© JUNGE FREIHEIT Verlag GmbH & Co.  www.jungefreiheit.de    49/97  28. November 1997

 
 
Gedenken: Diskussion über die Bedeutung von Sigmundskron
Negierung einer Tradition
von Jakob Kaufmann

 

Am 9. November hat die Südtiroler Volkspartei bei Schloß Sigmundskron einer Großkundgebung vor vierzig Jahren gedacht: Am 17. November 1957 versammelten sich dort über 30.000 Menschen, um die Selbstbestimmung Südtirols zu fordern. Die Situation der deutschen und der ladinischen Bevölkerung verschlechterte sich damals unter der italienischen Herrschaft. Die Italienier dominierten in allen öffentlichen Bereichen: In der Verwaltung, Kultur, Wirtschaft, im Rechtswesen und in der regionalen Politik. Südtirol wurde mit der italienischen Nachbarprovinz Trient zu einer Region vereinigt. Die Regierung in Rom versuchte damals, die Südtiroler zur Minderheit im eigenen Land machen. Seit der Zeit des Faschismus siedelten sie systematisch Italiener nördlich der Salurner Klause an. Sie bauten Industrieanlagen und lockten damit das italienische Industrieproletariat aus dem Süden an. Die Landeshauptstadt Bozen wurde allmählich mehrheitlich italienisch. 1957 beschloß die römische Regierung zusätzlich den Bau von Sozialwohnungen für die Italiener. Die Entscheidung für das Bauvorhaben ging den Südtirolern zu weit. Sie wollten mit der Versammlung ihren Unmut öffentlich kundtun und Forderungen formulieren.

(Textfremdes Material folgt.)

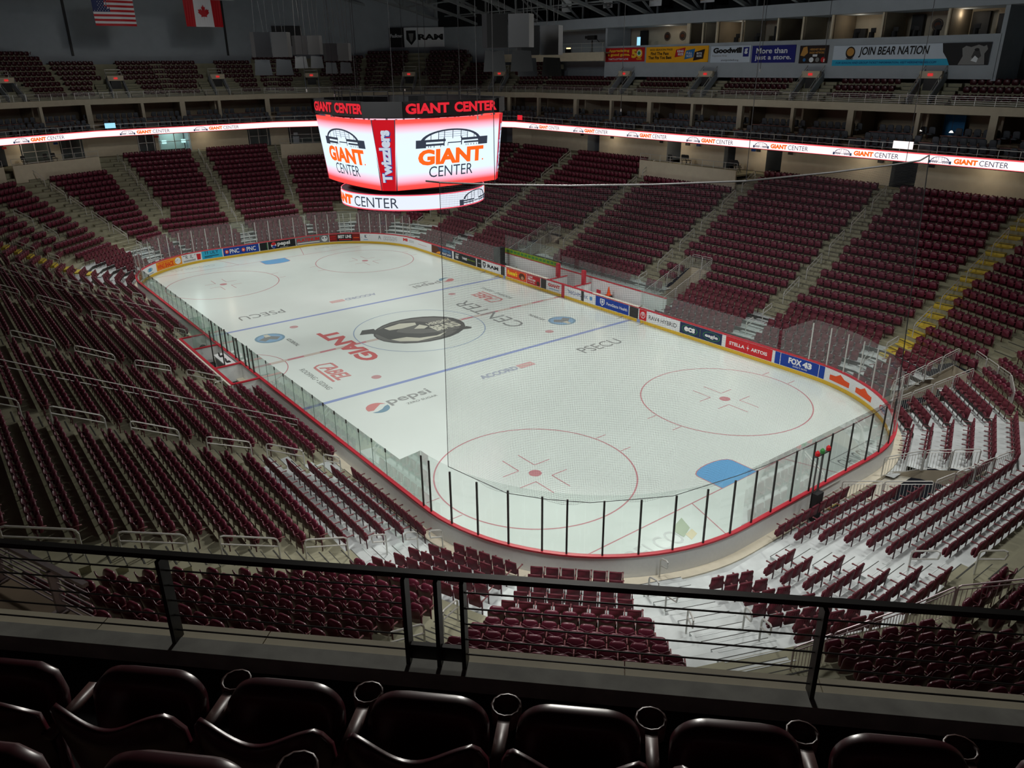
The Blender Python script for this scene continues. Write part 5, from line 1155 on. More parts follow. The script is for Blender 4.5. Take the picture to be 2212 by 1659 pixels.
banner(18.7, 13.2, 17.22, 18.52, 'b_red', 'red banner with yellow lettering and a large 50', [('t', 'Appreciating', (.08, .66, .62, .9), 'b_text_y', .04), ('t', 'a good game.', (.06, .36, .64, .62), 'b_text_y', .04), ('t', "THAT'S LOTTERY LOVE", (.08, .12, .6, .26), 'b_text_w', .02), ('t', '50', (.68, .25, .95, .88), 'b_text_y', .06), ('d', (.87, .6, .055, .2), 'b_text_w'), ('d', (.87, .6, .035, .13), 'b_green'), ('t', 'YEARS', (.8, .12, .94, .24), 'b_text_y', .03)])
banner(12.95, 5.25, 17.1, 18.5, 'b_amber', 'amber banner with three tilted size tiles', [('t', '2022 SEASON PASS', (.06, .76, .44, .88), 'b_dark', .02), ('t', 'Find The Pass', (.08, .48, .38, .68), 'b_dark', .03), ('t', 'That Fits You Best', (.04, .22, .43, .42), 'b_dark', .03),
    ('p', [(.48, .32), (.62, .42), (.65, .92), (.5, .8)], 'b_red'), ('t', 'KING', (.52, .62, .62, .78), 'b_text_w', .04), ('t', 'SIZE', (.53, .44, .62, .58), 'b_text_w', .04), ('p', [(.64, .18), (.78, .3), (.8, .84), (.66, .72)], 'b_blue'), ('t', 'FULL', (.67, .5, .76, .64), 'b_text_w', .02), ('t', 'SIZE', (.67, .32, .76, .46), 'b_text_w', .02), ('p', [(.78, .1), (.93, .22), (.95, .8), (.8, .62)], 'b_dark'), ('t', 'BITE', (.83, .48, .91, .6), 'b_text_w', .03), ('t', 'SIZE', (.83, .32, .91, .44), 'b_text_w', .03)])
banner(4.95, .6, 17.05, 18.42, 'b_white', 'white banner with bold black charity lettering', [('t', 'Goodwill', (.06, .56, .78, .9), 'b_text_k', .06), ('t', 'Keystone Area', (.05, .32, .42, .48), 'b_fur', .0), ('t', 'yourgoodwill.org', (.28, .06, .72, .2), 'b_text_k', .0), ('rect', (.82, .34, .96, .9), 'b_navy'), ('t', 'g', (.85, .5, .93, .82), 'b_text_w', .05)])
banner(.45, -3.85, 17.0, 18.36, 'b_navy', 'deep blue banner with white two-line lettering', [('t', 'More than', (.1, .54, .82, .86), 'b_text_w', .02), ('t', 'just a store.', (.08, .1, .92, .44), 'b_text_w', .02)])
banner(-4.25, -6.85, 16.92, 18.26, 'b_dark', 'small dark banner with a gold bear head and four round badges', [('p', [(.04, .45), (.12, .9), (.25, .95), (.3, .6), (.18, .4)], 'b_gold'), ('t', 'HERSHEY BEARS', (.36, .72, .9, .84), 'b_gold', .03), ('t', 'RADIO NETWORK', (.36, .54, .88, .66), 'b_gold', .03), ('rect', (.48, .38, .64, .5), 'b_text_w'), ('d', (.2, .2, .05, .1), 'b_blue'), ('d', (.45, .2, .08, .14), 'b_text_w'), ('d', (.66, .2, .07, .13), 'b_fur'), ('d', (.86, .2, .08, .15), 'b_red')])
banner(-7.3, -19.1, 16.72, 18.18, 'b_white', 'long white and cyan banner with a roaring bear at its right end', [('rect', (0, 0, .82, .3), 'b_cyan'), ('d', (.125, .65, .034, .3), 'b_brown' if 'b_brown' in MATS else 'b_dark'), ('d', (.125, .68, .026, .2), 'b_gold'), ('t', 'HERSHEY', (.098, .3, .152, .4), 'b_text_k', .03), ('t', 'JOIN BEAR NATION', (.185, .4, .645, .92), 'b_text_k', .02, .15), ('t', 'FOR SEASON AND GROUP TICKET INFORMATION, VISIT HERSHEYBEARS.COM', (.03, .08, .7, .2), 'b_navy', .0, .1),
    ('p', [(.72, 1), (.73, .6), (.76, .3), (.78, 0), (1, 0), (1, 1)], 'b_text_k'), ('p', [(.83, .02), (.85, .4), (.84, .75), (.86, .86), (.89, .8), (.93, .9), (.96, .82), (.975, .88), (.985, .7), (.97, .5), (.98, .02)], 'b_fur'), ('p', [(.9, .35), (.91, .62), (.94, .66), (.955, .4), (.93, .2)], 'b_furd'), ('d', (.925, .68, .014, .07), 'b_text_k'), ('p', [(.9, .2), (.92, .42), (.94, .3), (.935, .12)], 'b_text_w')])
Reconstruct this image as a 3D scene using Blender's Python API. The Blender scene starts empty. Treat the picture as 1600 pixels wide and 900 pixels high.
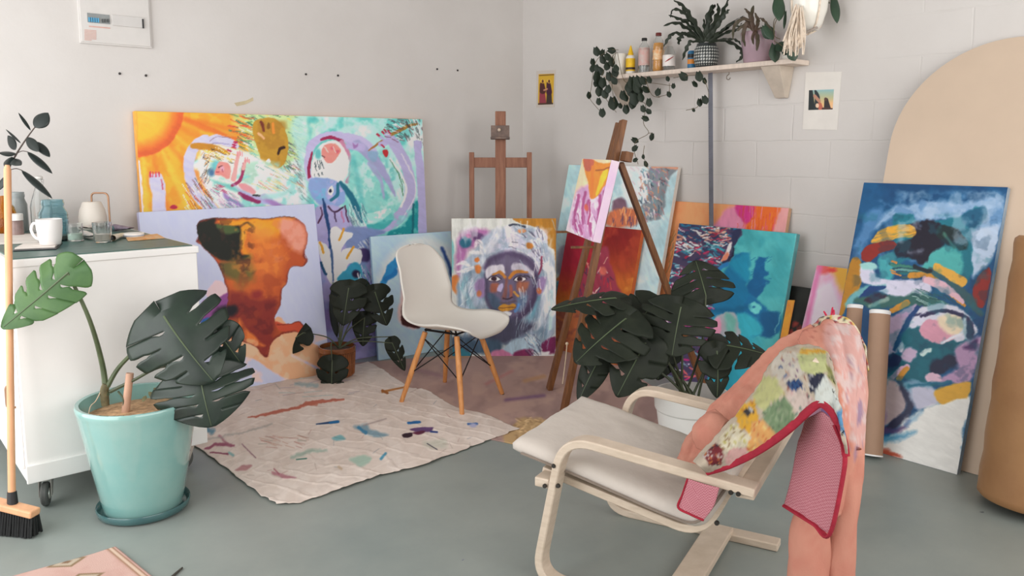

Die Kundgebung war jedoch nicht spontan, die SVP hatte sie organisiert. Die Redner sprachen 1957 von Selbstverwaltung anstatt von Selbstbestimmung. 1946 hatten 20.000 Demonstranten bei Sigmundskron die Wiedervereinigung Tirols verlangt, das nach dem Ende des Ersten Weltkriegs im Vertrag von St. Germain geteilt worden war. 1957 aber hatte die SVP diesen Anspruch aufgegeben.

Die SVP feierte nun vor rund drei Wochen die politischen Erfolge der vergangenen vierzig Jahre: darunter das Autonomie-Paket, das vor fünf Jahren mit dem Streitbeilegungsabkommen zwischen Italien und Österreich bestätigt wurde. Landeshauptmann Luis Durnwalder (SVP), der SVP-Vorsitzende Siegfried Brugger und der 84jährige Silvius Magnago traten als Redner auf. Magnago erzählte von der Kundgebung 1957, bei der er damals schon als Parteivorsitzender zu den Versammelten sprach (Foto). Durnwalder bezeichnete die Selbstverwaltung als beispielhaft und hob die wirtschaftliche Situation und den Stellenwert der deutschen Sprache im heutigen Südtirol hervor. Brugger beschwor die Geschlossenheit der Volksgruppe und betonte, daß nur politische Einigkeit zum Erfolg geführt habe.

Die SVP, die seit fast fünfzig Jahren die absolute Mehrheit hinter sich weiß, hat in der Tat eines der besten Minderheitenrechte in Europa für ihre Volksgruppe erreicht. Der Weg der Autonomie-Verhandlungen war jedoch nicht von Einigkeit begleitet: Die Argumente der Selbstbestimmungsvertreter überging die Parteiführung jahrzehntelang geflissentlich. SVP-Chef Magnago war überzeugt, die Partei könne nicht zweigleisig fahren, sie müsse sich in ihren Forderungen ausschließlich auf die Autonomie festlegen. Dies mag in der spannungsreichen Zeit, als die Verhandlungen von Bombenattentaten begleitet wurden, gegolten haben. Fünf Jahre nach dem Streitbeilegungsabkommen möchte die SVP aber nicht erkennen, daß das Selbstverwaltungsrecht große Defizite aufweist: Besonderen Zündstoff bietet immer noch das Problem der deutschen Ortsnamen: In der Zeit des Faschismus sind sie ins Italienische übersetzt worden, noch immer müssen diese ahistorischen Eintragungen rückgängig gemacht werden.

Ursprünglich hatten die Südtiroler Schützen bereits für September eine Kundgebung bei Schloß Sigmundskron geplant. Dabei sollte die Europaregion Tirol ausgerufen werden. Offenbar entfernen auch sie sich von den Vertretern der Selbstbestimmung: die Planung für das Ereignis wurde schon im Frühling eingestellt.